-- EXCERPTED DATA --
------------------------
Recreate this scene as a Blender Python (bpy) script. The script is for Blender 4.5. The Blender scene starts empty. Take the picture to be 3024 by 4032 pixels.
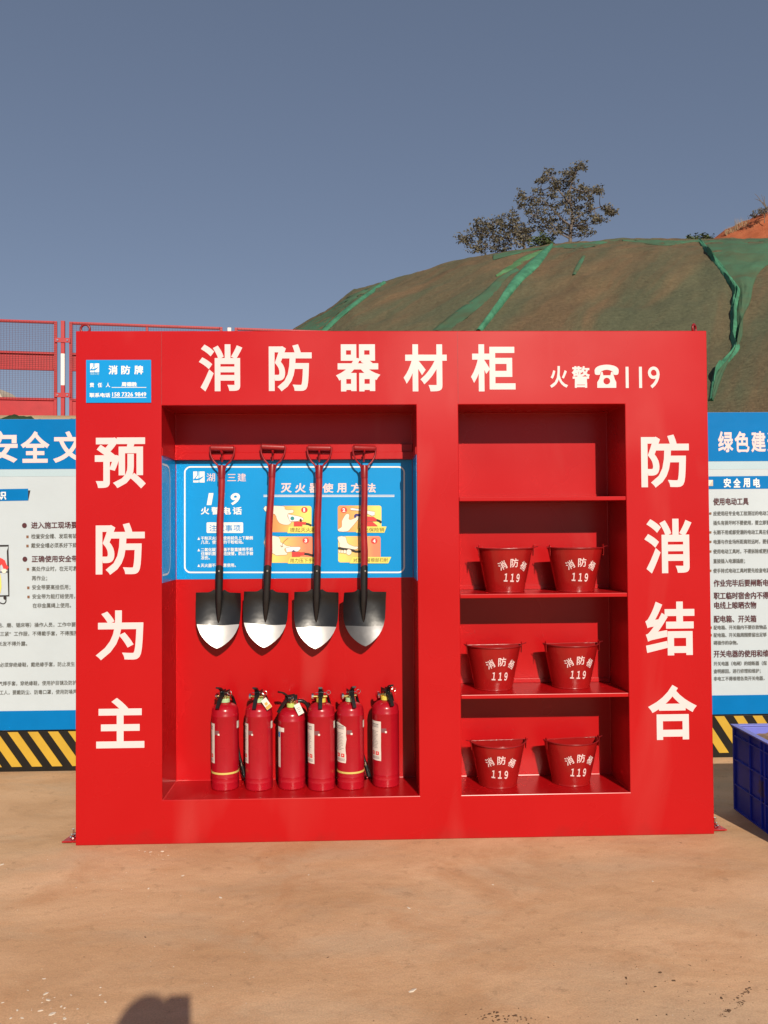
import bpy, bmesh, math, random
import numpy as np
from mathutils import Vector, Matrix, noise
from mathutils.geometry import delaunay_2d_cdt
random.seed(7)
scene = bpy.context.scene
C = scene.collection

# ------------------------------------------------------------------ camera, sky, sun, exposure
CP = np.array([1.32994, -3.91523, 1.45587])
YAW, PITCH, ROLL, FPX = [math.radians(a) for a in (1.65907, 1.21716, 0.42839)] + [3262.4]
def cam_axes():
    cy, sy, cp, sp = math.cos(YAW), math.sin(YAW), math.cos(PITCH), math.sin(PITCH)
    f = np.array([sy*cp, cy*cp, sp]); r = np.array([cy, -sy, 0]); d = np.cross(f, r)
    cr, sr = math.cos(ROLL), math.sin(ROLL)
    return cr*r+sr*d, -sr*r+cr*d, f
AX = cam_axes()
cam_data = bpy.data.cameras.new('camera'); cam = bpy.data.objects.new('camera', cam_data); C.objects.link(cam)
r_, d_, f_ = [Vector(a) for a in AX]
cam.matrix_world = Matrix.Translation(Vector(CP)) @ Matrix((r_, -d_, -f_)).transposed().to_4x4()
cam_data.sensor_fit = 'HORIZONTAL'; cam_data.sensor_width = 36; cam_data.lens = 36*FPX/3024
cam_data.clip_start = 0.02; cam_data.clip_end = 3000
scene.camera = cam

SUN = Vector((0.214, -1.0, 0.539)).normalized()       # towards the sun
world = bpy.data.worlds.new("World"); scene.world = world; world.use_nodes = True
nt = world.node_tree; nt.nodes.clear()
sky = nt.nodes.new('ShaderNodeTexSky'); sky.sky_type = 'NISHITA'; sky.sun_disc = False
sky.sun_elevation = math.asin(SUN.z); sky.sun_rotation = math.atan2(SUN.x, SUN.y)
sky.air_density = 0.65; sky.dust_density = 0.15; sky.ozone_density = 3.0; sky.altitude = 600
hs = nt.nodes.new('ShaderNodeHueSaturation'); hs.inputs['Saturation'].default_value = 0.98; hs.inputs['Hue'].default_value = 0.507
bg = nt.nodes.new('ShaderNodeBackground'); bg.inputs['Strength'].default_value = 0.162
wo = nt.nodes.new('ShaderNodeOutputWorld')
nt.links.new(sky.outputs[0], hs.inputs['Color']); gm = nt.nodes.new('ShaderNodeGamma'); gm.inputs[1].default_value = 0.55
nt.links.new(hs.outputs[0], gm.inputs[0]); nt.links.new(gm.outputs[0], bg.inputs[0]); nt.links.new(bg.outputs[0], wo.inputs[0])

sun_data = bpy.data.lights.new('sun', 'SUN'); sun_data.energy = 4.8; sun_data.angle = math.radians(0.5)
sun_data.color = (1.0, 0.89, 0.74)
sun = bpy.data.objects.new('sun', sun_data); C.objects.link(sun)
sun.rotation_euler = SUN.to_track_quat('Z', 'Y').to_euler(); sun.location = (3, -12, 9)
scene.view_settings.view_transform = 'Standard'; scene.view_settings.look = 'None'
scene.view_settings.exposure = 0.0; scene.view_settings.gamma = 1.0; scene.view_settings.use_curve_mapping = False
scene.render.engine = 'CYCLES'
cy = scene.cycles
cy.use_denoising = True; cy.max_bounces = 8; cy.diffuse_bounces = 1; cy.glossy_bounces = 4
cy.sample_clamp_indirect = 8.0; cy.blur_glossy = 0.0; cy.caustics_reflective = True

# ------------------------------------------------------------------ survey helpers (a photo point on a known plane)
def ray(px, py): return AX[0]*(px-1512)/FPX + AX[1]*(py-2016)/FPX + AX[2]
def atY(px, py, Y):
    d = ray(px, py); return Vector(CP + d*(Y-CP[1])/d[1])
def atZ(px, py, Z):
    d = ray(px, py); return Vector(CP + d*(Z-CP[2])/d[2])
def atD(px, py, D):
    d = ray(px, py); return Vector(CP + d*D/math.hypot(d[0], d[1]))

# ------------------------------------------------------------------ materials
def new_mat(name):
    m = bpy.data.materials.new(name); m.use_nodes = True
    return m, m.node_tree, m.node_tree.nodes['Principled BSDF']
def N(t, kind, **kw):
    n = t.nodes.new(kind)
    for k, v in kw.items():
        if k in n.inputs: n.inputs[k].default_value = v
        else: setattr(n, k, v)
    return n
def ramp(t, fac, stops):
    r = t.nodes.new('ShaderNodeValToRGB'); e = r.color_ramp.elements
    e[0].position, e[0].color = stops[0][0], (*stops[0][1], 1)
    e[1].position, e[1].color = stops[-1][0], (*stops[-1][1], 1)
    for p, c in stops[1:-1]:
        x = e.new(p); x.color = (*c, 1)
    t.links.new(fac, r.inputs[0]); return r
def mix(t, fac, a, b):
    m = t.nodes.new('ShaderNodeMix'); m.data_type = 'RGBA'
    for i, v in ((0, fac), (6, a), (7, b)):
        if hasattr(v, 'links'): t.links.new(v, m.inputs[i])
        else: m.inputs[i].default_value = v if i == 0 else (*v, 1)
    return m.outputs[2]
def paint(name, col, rough=0.4, var=0.06, scale=6, bump=0.0, bscale=3, metal=0.0, coat=0.0, spec=0.4, speck=None, rvar=0.08, bdist=0.02):
    """a coat of colour with slight unevenness of tone and gloss"""
    m, t, b = new_mat(name)
    tc = N(t, 'ShaderNodeTexCoord')
    n = N(t, 'ShaderNodeTexNoise', Scale=scale, Detail=5, Roughness=0.6); t.links.new(tc.outputs['Object'], n.inputs['Vector'])
    lo = tuple(max(0, c*(1-var)) for c in col); hi = tuple(min(1, c*(1+var)) for c in col)
    r = ramp(t, n.outputs[0], [(0.3, lo), (0.7, hi)]); c = r.outputs[0]
    if speck:
        n2 = N(t, 'ShaderNodeTexNoise', Scale=speck[1], Detail=6, Roughness=0.7); t.links.new(tc.outputs['Object'], n2.inputs['Vector'])
        r2 = ramp(t, n2.outputs[0], [(speck[2], (0, 0, 0)), (speck[2]+0.05, (1, 1, 1))])
        c = mix(t, r2.outputs[0], c, speck[0])
    t.links.new(c if not hasattr(c, 'outputs') else c.outputs[0], b.inputs['Base Color'])
    mr = N(t, 'ShaderNodeMapRange'); mr.inputs[3].default_value = max(0.02, rough-rvar); mr.inputs[4].default_value = rough+rvar
    n3 = N(t, 'ShaderNodeTexNoise', Scale=scale*0.7, Detail=3); t.links.new(tc.outputs['Object'], n3.inputs['Vector'])
    t.links.new(n3.outputs[0], mr.inputs[0]); t.links.new(mr.outputs[0], b.inputs['Roughness'])
    b.inputs['Metallic'].default_value = metal
    b.inputs['Coat Weight'].default_value = coat; b.inputs['Coat Roughness'].default_value = 0.12
    b.inputs['Specular IOR Level'].default_value = spec
    if bump:
        n4 = N(t, 'ShaderNodeTexNoise', Scale=bscale, Detail=3); t.links.new(tc.outputs['Object'], n4.inputs['Vector'])
        bp = N(t, 'ShaderNodeBump', Strength=bump, Distance=bdist); t.links.new(n4.outputs[0], bp.inputs['Height'])
        t.links.new(bp.outputs[0], b.inputs['Normal'])
        if coat: t.links.new(bp.outputs[0], b.inputs['Coat Normal'])
    return m
def grad(name, a, b2, axis=0, flip=False, lo=0.15, hi=0.85):
    m, t, b = new_mat(name)
    tc = N(t, 'ShaderNodeTexCoord'); sx = N(t, 'ShaderNodeSeparateXYZ'); t.links.new(tc.outputs['Generated'], sx.inputs[0])
    r = ramp(t, sx.outputs[axis], [(lo, b2 if flip else a), (hi, a if flip else b2)])
    t.links.new(r.outputs[0], b.inputs['Base Color']); b.inputs['Roughness'].default_value = 0.4
    return m

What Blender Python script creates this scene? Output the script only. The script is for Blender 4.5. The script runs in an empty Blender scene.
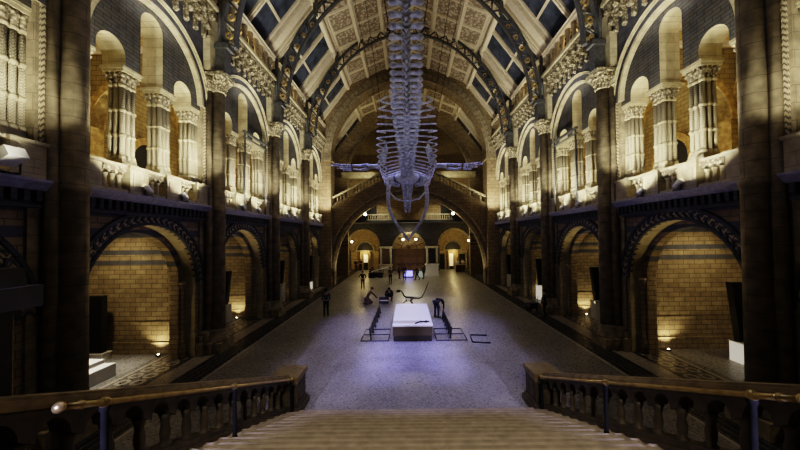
------------------------
The images in the entries above should be left out; please reproduce exactly the lines from the first through the one containing "C = scene.collection".

-- FINISHED TASK --
Recreate this scene as a Blender Python (bpy) script. The script is for Blender 4.5. The Blender scene starts empty. Take the picture to be 3024 by 4032 pixels.
import bpy, bmesh, math, random
import numpy as np
from mathutils import Vector, Matrix, noise
from mathutils.geometry import delaunay_2d_cdt
random.seed(7)
scene = bpy.context.scene
C = scene.collection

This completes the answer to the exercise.